The apathy is understandable. After all, the national team's second round in Brazil ended just 16 months ago. And despite recent poor form highlighted by October's CONCACAF Cup loss to Mexico, the U.S. is widely expected to breeze through both the region's semifinal round as well as the final six-nation "hexagonal" -- which they've topped, ahead of archrival El Tri, for the past three World Cup cycles.

Make no mistake, though. These matches -- moved up to this fall to accommodate next summer's Copa America Centenario -- are important both for the Americans and for coach Jurgen Klinsmann, whose job could well be in jeopardy if the Americans don't pick up at least four points from the two games.

You read that correctly.
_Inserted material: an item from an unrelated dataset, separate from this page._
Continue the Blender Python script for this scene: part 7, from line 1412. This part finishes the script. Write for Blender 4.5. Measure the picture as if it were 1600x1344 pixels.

While U.S. Soccer president Sunil Gulati stuck by his man through July's abysmal fourth-place finish at the Gold Cup and the high-profile loss to Mexico, there is a growing sense that Gulati might at least begin considering other options if the Americans don't kick off qualifying on the right foot.

Should the U.S. get their World Cup qualifying campaign off to a rocky start, manager Jurgen Klinsmann's job could be on the line.

And it won't be easy. While Friday's match is expected to be a rout -- if it's not, the scrutiny on Klinsmann will only ramp up further -- the trip to Trinidad presents a legitimate challenge.

"T&T are always difficult to play," Klinsmann said last week in an interview with U.S. Soccer. "The circumstances down there are not ones you would find when we play at home. It's a team full of players coming out of the English Championship -- difficult players, and players that know how to play their game. They did tremendously well in the Gold Cup. It's going to be a challenge, and that's what we are preparing for."

Further complicating matters is the fact that the U.S. player pool continues to find itself stuck between generations. Still-serviceable veterans like Kyle Beckerman, Clint Dempsey and Jermaine Jones are slowing down and are long shots to still be around in 2018, when all will be closer to 40 than 30. And while talented youngsters like Jordan Morris and Bobby Wood have impressed in limited minutes, mostly in friendlies, World Cup qualifying games on the road are another matter entirely.

The U.S. has lost in Port of Spain before, most recently in 2008. The Yanks were already through to the hex that time, but a year later, they needed a long-range golazo from Ricardo Clark to defeat the Soca Warriors in a crucial final-round match.

And while Trinidad and Tobago might not have the pedigree of the Americans, they match up well athletically. The bumpy field at Hasely Crawford Stadium won't play to the visitors' strengths, either. All of this makes Klinsmann's decision to leave Dempsey home for these qualifiers a huge gamble. Aside from the 32-year-old's vast experience in tricky environments, he was also far and away the Americans' most productive player this year, with nine goals in 10 games.

Is this young squad capable of rising to the occasion? If not, and if the U.S. ends 2015 with yet another disappointing result, keeping Klinsmann on would represent a significant risk for U.S. Soccer. The next set of qualifiers won't arrive until late March. Four-plus months is a long time to let bad feelings fester. And because there is less margin for error in this six-game round than in the 10-match hexagonal, a loss in Trinidad would turn the Yanks' March 25 trip to Guatemala into a must-win. (The U.S. managed only a tie in Guatemala City in 2012 in Klinsmann's first away qualifier.)